> [GOAL] Would you copy out the whole listing exactly as given?

> [DATA BLOCK]
===============

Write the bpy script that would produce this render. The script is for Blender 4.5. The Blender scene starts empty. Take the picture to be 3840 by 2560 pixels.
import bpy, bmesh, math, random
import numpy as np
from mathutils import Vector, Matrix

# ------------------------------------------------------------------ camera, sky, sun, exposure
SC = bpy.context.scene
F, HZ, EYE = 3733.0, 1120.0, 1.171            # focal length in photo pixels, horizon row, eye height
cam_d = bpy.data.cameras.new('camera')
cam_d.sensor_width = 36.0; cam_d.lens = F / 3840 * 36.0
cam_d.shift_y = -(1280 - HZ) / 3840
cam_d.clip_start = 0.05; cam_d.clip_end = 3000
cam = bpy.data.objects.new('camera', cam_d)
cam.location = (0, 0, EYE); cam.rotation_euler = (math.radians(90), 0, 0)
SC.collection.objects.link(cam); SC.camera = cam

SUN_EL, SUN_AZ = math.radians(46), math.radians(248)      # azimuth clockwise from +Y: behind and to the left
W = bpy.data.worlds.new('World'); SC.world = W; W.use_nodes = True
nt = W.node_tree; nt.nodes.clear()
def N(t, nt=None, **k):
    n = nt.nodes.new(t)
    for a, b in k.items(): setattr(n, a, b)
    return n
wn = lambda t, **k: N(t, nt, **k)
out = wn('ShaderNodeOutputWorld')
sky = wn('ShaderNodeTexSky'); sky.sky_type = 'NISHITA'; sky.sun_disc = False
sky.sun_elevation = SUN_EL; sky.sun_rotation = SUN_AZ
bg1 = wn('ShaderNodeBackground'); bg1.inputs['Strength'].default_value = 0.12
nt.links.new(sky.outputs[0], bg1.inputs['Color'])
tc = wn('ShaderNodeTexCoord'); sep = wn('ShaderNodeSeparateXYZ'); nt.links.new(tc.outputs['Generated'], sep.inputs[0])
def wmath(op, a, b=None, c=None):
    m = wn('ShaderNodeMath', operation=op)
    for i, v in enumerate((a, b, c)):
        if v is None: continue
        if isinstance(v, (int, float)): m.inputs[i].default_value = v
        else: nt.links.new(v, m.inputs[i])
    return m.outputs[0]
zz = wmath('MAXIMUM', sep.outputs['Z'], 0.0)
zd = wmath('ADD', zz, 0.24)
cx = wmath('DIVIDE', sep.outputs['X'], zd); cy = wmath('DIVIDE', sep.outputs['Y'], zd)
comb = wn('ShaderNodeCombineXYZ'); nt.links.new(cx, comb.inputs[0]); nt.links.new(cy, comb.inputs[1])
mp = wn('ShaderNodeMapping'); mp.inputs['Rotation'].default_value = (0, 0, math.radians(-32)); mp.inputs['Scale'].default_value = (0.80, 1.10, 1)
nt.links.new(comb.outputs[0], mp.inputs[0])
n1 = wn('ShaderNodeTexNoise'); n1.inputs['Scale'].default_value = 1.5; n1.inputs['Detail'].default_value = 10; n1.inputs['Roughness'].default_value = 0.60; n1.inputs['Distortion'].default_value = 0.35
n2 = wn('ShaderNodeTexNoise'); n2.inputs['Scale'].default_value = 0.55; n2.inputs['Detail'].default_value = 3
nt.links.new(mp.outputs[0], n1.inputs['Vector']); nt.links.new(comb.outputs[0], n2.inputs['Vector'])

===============

> [OUTPUT FOR THIS EXERCISE]
Write the bpy script that would produce this render. The script is for Blender 4.5. The Blender scene starts empty. Take the picture to be 3840 by 2560 pixels.
import bpy, bmesh, math, random
import numpy as np
from mathutils import Vector, Matrix

# ------------------------------------------------------------------ camera, sky, sun, exposure
SC = bpy.context.scene
F, HZ, EYE = 3733.0, 1120.0, 1.171            # focal length in photo pixels, horizon row, eye height
cam_d = bpy.data.cameras.new('camera')
cam_d.sensor_width = 36.0; cam_d.lens = F / 3840 * 36.0
cam_d.shift_y = -(1280 - HZ) / 3840
cam_d.clip_start = 0.05; cam_d.clip_end = 3000
cam = bpy.data.objects.new('camera', cam_d)
cam.location = (0, 0, EYE); cam.rotation_euler = (math.radians(90), 0, 0)
SC.collection.objects.link(cam); SC.camera = cam

SUN_EL, SUN_AZ = math.radians(46), math.radians(248)      # azimuth clockwise from +Y: behind and to the left
W = bpy.data.worlds.new('World'); SC.world = W; W.use_nodes = True
nt = W.node_tree; nt.nodes.clear()
def N(t, nt=None, **k):
    n = nt.nodes.new(t)
    for a, b in k.items(): setattr(n, a, b)
    return n
wn = lambda t, **k: N(t, nt, **k)
out = wn('ShaderNodeOutputWorld')
sky = wn('ShaderNodeTexSky'); sky.sky_type = 'NISHITA'; sky.sun_disc = False
sky.sun_elevation = SUN_EL; sky.sun_rotation = SUN_AZ
bg1 = wn('ShaderNodeBackground'); bg1.inputs['Strength'].default_value = 0.12
nt.links.new(sky.outputs[0], bg1.inputs['Color'])
tc = wn('ShaderNodeTexCoord'); sep = wn('ShaderNodeSeparateXYZ'); nt.links.new(tc.outputs['Generated'], sep.inputs[0])
def wmath(op, a, b=None, c=None):
    m = wn('ShaderNodeMath', operation=op)
    for i, v in enumerate((a, b, c)):
        if v is None: continue
        if isinstance(v, (int, float)): m.inputs[i].default_value = v
        else: nt.links.new(v, m.inputs[i])
    return m.outputs[0]
zz = wmath('MAXIMUM', sep.outputs['Z'], 0.0)
zd = wmath('ADD', zz, 0.24)
cx = wmath('DIVIDE', sep.outputs['X'], zd); cy = wmath('DIVIDE', sep.outputs['Y'], zd)
comb = wn('ShaderNodeCombineXYZ'); nt.links.new(cx, comb.inputs[0]); nt.links.new(cy, comb.inputs[1])
mp = wn('ShaderNodeMapping'); mp.inputs['Rotation'].default_value = (0, 0, math.radians(-32)); mp.inputs['Scale'].default_value = (0.80, 1.10, 1)
nt.links.new(comb.outputs[0], mp.inputs[0])
n1 = wn('ShaderNodeTexNoise'); n1.inputs['Scale'].default_value = 1.5; n1.inputs['Detail'].default_value = 10; n1.inputs['Roughness'].default_value = 0.60; n1.inputs['Distortion'].default_value = 0.35
n2 = wn('ShaderNodeTexNoise'); n2.inputs['Scale'].default_value = 0.55; n2.inputs['Detail'].default_value = 3
nt.links.new(mp.outputs[0], n1.inputs['Vector']); nt.links.new(comb.outputs[0], n2.inputs['Vector'])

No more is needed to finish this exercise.